Suppose your code involves getting information about cats from a cat API (this is a fictional example – I just like cats more than I like businessy things like orders or products). Now you add a new test that needs to hit the cat API. You could record a new cassette, but that would be annoying, so you find another test that’s already hitting the cat API, and you reuse its cassette. Because the cassette is no longer test-specific, you name it something like cats or cats_1234. You sit back and enjoy the sweet VCR life.

But this life is not as sweet as it seems. For example, what if one of the several tests that use the cats cassette needs to hit another endpoint? Now the cassette is no longer just about cats – it’s about whatever_these_various_tests_need. And if one of the tests changes so that the cassette needs to be rerecorded, you need to make sure you rerecord it in a way that doesn’t affect those other tests.

Better, I would say, to stick with one cassette per test. Yes, there will be duplication – but, as the example above shows, the alternative to duplication is coupling, which I reckon is much worse. Besides, each cassette is now a nice, clean record of exactly what external resources a particular spec depends on, which makes it more meaningful, and less of a scary and mysterious black box. (You might still want to name it explicitly, instead of leaving it up to the RSpec integration to figure out a name – otherwise you might suddenly have to rename a file when you change a test description.)


Besides creating coupling between tests, cassette reuse might also be a way to avoid addressing deeper smells. If recording cassettes is starting to feel like a nuisance, chances are it’s not just because it’s not easy enough (see above) – you might be relying on it too much.

I’m going to make a bold claim here (and hope you agree): in a well-designed application, calls to external services should be encapsulated in modules whose only job is to talk to the external service, rather than spread out across other code with other jobs.

So when we use the cat API above, we shouldn’t litter (pun intended) our controllers or other classes with actual HTTP calls. We should probably create a Cat or CatAPI class or something that is all about calling the cat API and nothing else. The specs for CatAPI will, of course, need to use VCR, but for any other class that uses CatAPI (except possibly some sort of end-to-end test), the specs can just stub the CatAPI class.

If this is the case, having to record a cassette should never really come as a surprise. If you’re working on a class whose very purpose is making HTTP requests, of course you need to care about stubbing HTTP requests. If you’re writing a thorough end-to-end test that includes external services – ditto. But those are the exceptions; everywhere else, VCR shouldn’t even be necessary, because any interaction with external services should be neatly wrapped in a class that is itself easy to stub, mock or fake as required.

Bad design should be hard, good design should be easy

In the project that inspired all this, we had made rerecording hard, but reuse easy. This encouraged us to not think too carefully about where the seams were in the system, and how we were dealing with external dependencies – whenever a spec turned out to be making an HTTP request, instead of questioning whether it ought to be making one at all, we’d just throw in one of our reusable cassettes.

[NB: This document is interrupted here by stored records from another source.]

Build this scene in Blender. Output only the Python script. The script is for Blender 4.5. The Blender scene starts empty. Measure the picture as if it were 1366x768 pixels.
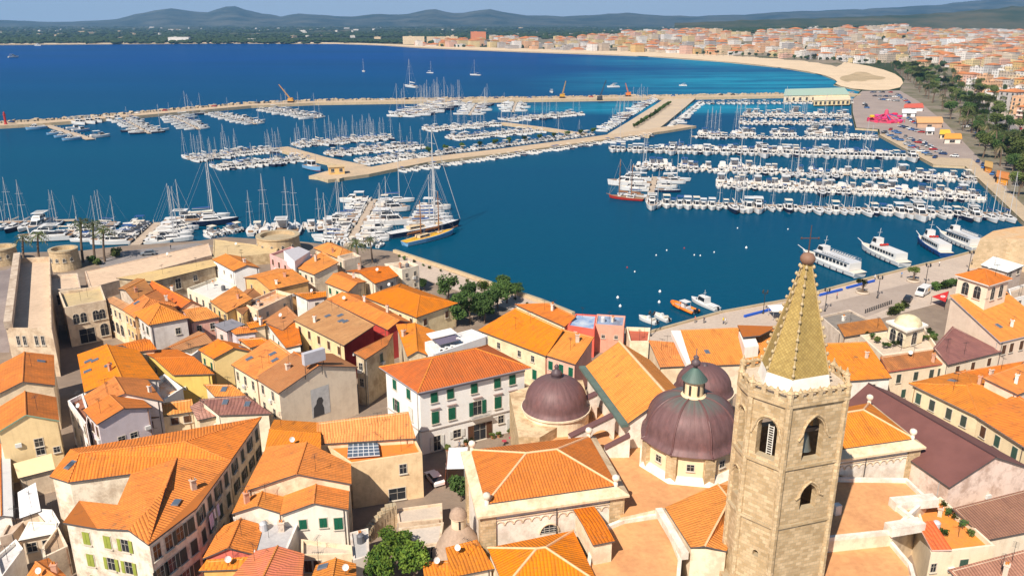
import bpy, bmesh, math, random
from mathutils import Vector, Matrix, noise as mnoise
from mathutils.geometry import tessellate_polygon
S = bpy.context.scene
COL = S.collection
RND = random.Random(7)
# ------------------------------------------------------------------ camera, sky, sun, exposure
CAM_H, PITCH, FOC = 70.0, math.radians(18.4), 1080.0
cd = bpy.data.cameras.new('camera'); cam = bpy.data.objects.new('camera', cd); COL.objects.link(cam)
cam.location = (0, 0, CAM_H); cam.rotation_euler = (math.pi/2 - PITCH, 0, 0)
cd.sensor_width = 36; cd.lens = FOC/1366*36; cd.clip_start = 1; cd.clip_end = 80000
S.camera = cam
SUN_EL = math.radians(46); SX, SY = -0.50, -0.866
world = bpy.data.worlds.new('World'); S.world = world; world.use_nodes = True
wt = world.node_tree
sky = wt.nodes.new('ShaderNodeTexSky'); sky.sky_type = 'NISHITA'; sky.sun_disc = False
sky.sun_elevation = SUN_EL; sky.sun_rotation = math.atan2(SX, SY)
sky.air_density = 1.3; sky.dust_density = 0.3; sky.ozone_density = 4.0
tc = wt.nodes.new('ShaderNodeTexCoord'); sx = wt.nodes.new('ShaderNodeSeparateXYZ'); mr = wt.nodes.new('ShaderNodeMapRange'); mxs = wt.nodes.new('ShaderNodeMix'); mxs.data_type = 'RGBA'; mxs.blend_type = 'MIX'
wt.links.new(tc.outputs['Generated'], sx.inputs[0]); wt.links.new(sx.outputs[2], mr.inputs[0]); mr.inputs[1].default_value = .0; mr.inputs[2].default_value = .22; mr.inputs[3].default_value = .93; mr.inputs[4].default_value = 0
wt.links.new(mr.outputs[0], mxs.inputs[0]); wt.links.new(sky.outputs[0], mxs.inputs[6]); mxs.inputs[7].default_value = (7.6, 9.6, 12.2, 1)
wt.links.new(mxs.outputs[2], wt.nodes['Background'].inputs[0]); wt.nodes['Background'].inputs[1].default_value = 0.057
ld = bpy.data.lights.new('sun', 'SUN'); ld.energy = 5.0; ld.angle = math.radians(0.5); ld.color = (1, .91, .80)
sun = bpy.data.objects.new('sun', ld); COL.objects.link(sun)
sd = Vector((SX, SY, 0)).normalized()*math.cos(SUN_EL) + Vector((0, 0, math.sin(SUN_EL)))
sun.rotation_euler = sd.to_track_quat('Z', 'Y').to_euler(); sun.location = (-60, -60, 120)
S.view_settings.view_transform = 'Standard'; S.view_settings.look = 'None'; S.view_settings.gamma = 1
S.view_settings.exposure = 0.5; S.view_settings.use_curve_mapping = False
S.cycles.max_bounces = 5; S.cycles.diffuse_bounces = 3; S.cycles.glossy_bounces = 2; S.cycles.transmission_bounces = 2
S.cycles.volume_bounces = 0; S.cycles.use_denoising = True
# ------------------------------------------------------------------ survey helpers: photo point + known height -> place in the world
ZT = {0: (0, 0, 1), 1: (0, 300, 3.2), 2: (0, 530, 3.226), 3: (330, 300, 3.2), 4: (330, 530, 3.226), 5: (640, 380, 3.2), 6: (560, 560, 3.692),
      7: (900, 320, 1.716), 8: (1080, 300, 3.339), 9: (1080, 510, 2.976), 'A': (140, 330, 5.91), 'B': (80, 440, 5.91), 'C': (240, 430, 5.91),
      'D': (280, 320, 5.91), 'E': (0, 620, 5.19), 'F': (260, 640, 6.0), 'G': (440, 420, 4.043), 'I': (840, 400, 4.8), 'J': (1180, 320, 4.8),
      'K': (1190, 460, 4.8), 'L': (1080, 640, 4.776), 'M': (960, 480, 4.8), 'N': (560, 640, 6.0), 'O': (870, 600, 4.573), 'Q': (440, 560, 3.69),
      'R': (1030, 300, 4.065), 'S': (790, 100, 3.84), 'T': (1060, 90, 3.34), 'U': (520, 90, 3.07), 'V': (240, 90, 3.07), 'W': (0, 100, 3.07), 'Y': (0, 300, 5.485)}
def zp(p):
    if len(p) == 2: return p
    a = ZT[p[0]]; return (a[0] + p[1]/a[2], a[1] + p[2]/a[2])
def P(p, z=0.0):
    x, y = zp(p); dx = (x - 683)/FOC; dy = (384 - y)/FOC
    d = Vector((dx, math.cos(PITCH) + dy*math.sin(PITCH), -math.sin(PITCH) + dy*math.cos(PITCH)))
    t = (z - CAM_H)/d.z
    return Vector((d.x*t, d.y*t, z))
def pix(v):
    dz = v[2] - CAM_H; dep = v[1]*math.cos(PITCH) - dz*math.sin(PITCH); up = v[1]*math.sin(PITCH) + dz*math.cos(PITCH)
    return (683 + FOC*v[0]/dep, 384 - FOC*up/dep)
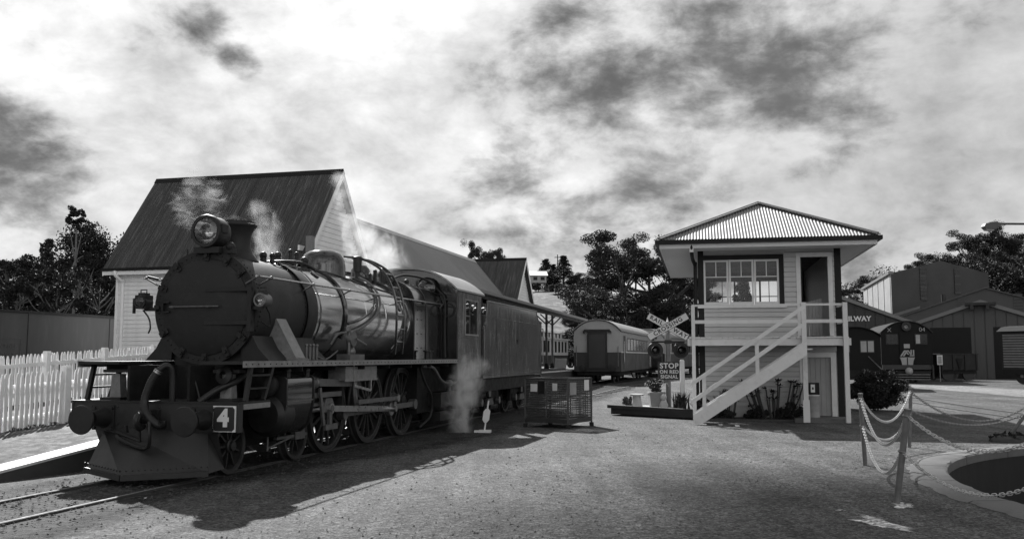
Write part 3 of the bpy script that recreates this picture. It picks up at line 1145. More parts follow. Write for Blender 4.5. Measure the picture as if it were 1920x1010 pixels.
text('lettering', 'DON RIVER', 0.2, M['faint'], gw, (-13.485, 11.0, 1.93), (R(90), 0, R(90)), 0.002)
text('lettering', 'RAILWAY', 0.2, M['faint'], gw, (-13.485, 11.0, 1.66), (R(90), 0, R(90)), 0.002)

# ================================================================== STEAM LOCOMOTIVE
lo = thing('steam_locomotive', 'black steam locomotive with a big headlamp and a number 4 plate on its buffer beam', 'steam locomotive', TO, TRZ)
BZ, BR = 2.34, 0.835
GAU = 0.5335


def wheel(parent, name, x, y, r, nsp, side, crank=None, z=None, cw=False, t=0.13):
    """spoked wheel; side=+1 shows its outer face to +x"""
    z = r if z is None else z
    key = ('w', r, nsp)
    h = t / 2
    if key not in BOARD:
        rim = r * 0.13 + 0.012
        b = B().lathe([(r - rim, -h), (r + 0.028, -h), (r + 0.028, -h + 0.03), (r, -h + 0.045), (r, h), (r - 0.045, h), (r - 0.05, h - 0.012), (r - rim, h - 0.012), (r - rim, -h)], (0, 0, 0), (1, 0, 0), 48)
        hub = B().lathe([(0.0, h + 0.045), (r * 0.17, h + 0.045), (r * 0.17, h + 0.01), (r * 0.24, h - 0.005), (r * 0.24, -h)], (0, 0, 0), (1, 0, 0), 24)
        sp = B()
        ra, rb = r * 0.2, r - rim + 0.008
        w0, w1 = r * 0.085, r * 0.06
        sp.add([(-0.03, -w0 / 2, ra), (0.03, -w0 / 2, ra), (0.03, w0 / 2, ra), (-0.03, w0 / 2, ra), (-0.022, -w1 / 2, rb), (0.022, -w1 / 2, rb), (0.022, w1 / 2, rb), (-0.022, w1 / 2, rb)],
               [(0, 1, 2, 3), (7, 6, 5, 4), (0, 4, 5, 1), (1, 5, 6, 2), (2, 6, 7, 3), (3, 7, 4, 0)])
        wt = B()
        pts = []
        for k in range(13):
            an = R(-38 + 76 * k / 12)
            pts.append(((r - rim + 0.01) * math.sin(an), (r - rim + 0.01) * math.cos(an)))
        for k in range(12, -1, -1):
            an = R(-38 + 76 * k / 12)
            q = r * 0.56
            pts.append((q * math.sin(an) * 1.1, q * math.cos(R(38)) * 1.2))
        wt.prism(pts[:13], lambda u, v, w: (w, u, v), 0.0, 0.045)
        BOARD[key] = (b.mesh('tyre', M['tyre']), hub.mesh('hub', M['wheel']), sp.mesh('spoke', M['wheel'], smooth=False), wt.mesh('balance_weight', M['wheel'], smooth=False))
    ty, hb, sp, wt = BOARD[key]
    w = place(name, ty, parent, (x, y, z), (0, 0, 0 if side > 0 else math.pi))
    place('hub', hb, w)
    a0 = 0.2
    for k in range(nsp):
        place('spoke', sp, w, (0, 0, 0), (a0 + 2 * math.pi * k / nsp, 0, 0))
    if cw:
        place('balance_weight', wt, w, (0, 0, 0), (crank if crank else 0, 0, 0))
    return w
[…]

It wasn’t that we didn’t know all that stuff about encapsulation and so on – this was a pretty experienced team that spent a lot of time talking and thinking about design. But when there’s time pressure and stuff that needs to get done, there will always be a tendency towards the path of least resistance. But by thinking carefully about how we set up our tools, and what patterns we establish, we can affect what that path looks like – so even if we’re in a hurry and good design is not a priority, the patterns are more likely to nudge us towards good decisions anyway.